A dictionary definition of fornication is “sexual intercourse between people not married to each other.”

The Greek word, translated in several ways including “sexual immorality,” is derived from the word for prostitute.

I suggested that using this phrase was judgmental and that we should use a less “loaded” expression like “not married in the church.” I suggested that if we call all non-married couples “fornicators” that will not help us invite them into the Christian community and into marriage.

This doesn’t mean I am against marriage and would not encourage couples to get married. But I think we have to minister pastorally, with compassion and understanding.

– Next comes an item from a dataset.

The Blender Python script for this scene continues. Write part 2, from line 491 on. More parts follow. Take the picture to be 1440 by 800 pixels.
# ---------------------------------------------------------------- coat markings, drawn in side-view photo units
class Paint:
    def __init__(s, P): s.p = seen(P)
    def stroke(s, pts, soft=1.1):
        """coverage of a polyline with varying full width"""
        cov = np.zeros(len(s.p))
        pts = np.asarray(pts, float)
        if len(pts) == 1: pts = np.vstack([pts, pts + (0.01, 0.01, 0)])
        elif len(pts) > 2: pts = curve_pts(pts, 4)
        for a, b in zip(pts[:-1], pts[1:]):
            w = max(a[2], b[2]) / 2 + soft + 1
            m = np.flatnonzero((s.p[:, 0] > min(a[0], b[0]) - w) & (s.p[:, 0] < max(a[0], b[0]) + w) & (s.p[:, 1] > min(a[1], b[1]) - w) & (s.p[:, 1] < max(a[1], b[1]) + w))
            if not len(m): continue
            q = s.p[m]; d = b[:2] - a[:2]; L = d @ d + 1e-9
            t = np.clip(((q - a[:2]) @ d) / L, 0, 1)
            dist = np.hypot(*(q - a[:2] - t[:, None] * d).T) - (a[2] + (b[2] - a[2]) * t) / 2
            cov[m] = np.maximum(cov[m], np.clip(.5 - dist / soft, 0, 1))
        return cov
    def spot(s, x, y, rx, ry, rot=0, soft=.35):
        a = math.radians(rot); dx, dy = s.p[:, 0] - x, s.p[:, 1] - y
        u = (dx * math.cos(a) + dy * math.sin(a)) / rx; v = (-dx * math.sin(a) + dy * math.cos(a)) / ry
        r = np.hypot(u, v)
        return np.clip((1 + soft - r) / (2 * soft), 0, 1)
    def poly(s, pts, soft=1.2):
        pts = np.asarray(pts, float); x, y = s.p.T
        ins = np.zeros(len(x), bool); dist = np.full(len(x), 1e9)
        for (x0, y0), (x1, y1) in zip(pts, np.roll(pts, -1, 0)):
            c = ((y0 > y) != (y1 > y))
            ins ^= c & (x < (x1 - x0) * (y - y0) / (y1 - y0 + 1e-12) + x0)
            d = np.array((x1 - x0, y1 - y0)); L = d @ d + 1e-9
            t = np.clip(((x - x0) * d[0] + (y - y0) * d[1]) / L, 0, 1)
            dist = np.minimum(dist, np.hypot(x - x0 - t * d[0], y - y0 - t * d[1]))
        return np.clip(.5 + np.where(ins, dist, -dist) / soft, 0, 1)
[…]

I don’t know why there are many couples who, having several children, still haven’t gotten married by the church.

Is it the cost of a civil marriage, which is a precondition to church marriage?

Is it the sense that a church marriage should be accompanied by a costly celebration?

Some people have said that some don’t marry because they don’t want the commitment. That is probably true in some cases, but I wonder if that fits two interesting cases I know of.

Twice I accompanied the former pastor, Padre Efraín, to visit elderly couples who had not been married in the church. One woman was close to death. He asked them if they wanted to be married. In one case, the old guy – probably with a mind clouded by illness and old age – took some time to answer yes. The couples went to confession and were married by the church in their homes, with at least one grandchild present.

Were these couples fornicators? Did they not want the commitment of the sacrament of matrimony until they neared death?

I doubt it.

I suggest that we need to find ways to welcome unmarried couples into the community and  to encourage them to strengthen their relationships with the sacrament of matrimony.

But calling “fornicators” all couples living together but not married? I think that is too much and lacks pastoral sense

This comment of Father John Kavanaugh, S.J., in The Word Engaged,  p. 67, on today’s reading from Acts is pointed:
One of the most seductive temptations of the believer is to identify the will of God with the will of the believer, and not the other way around.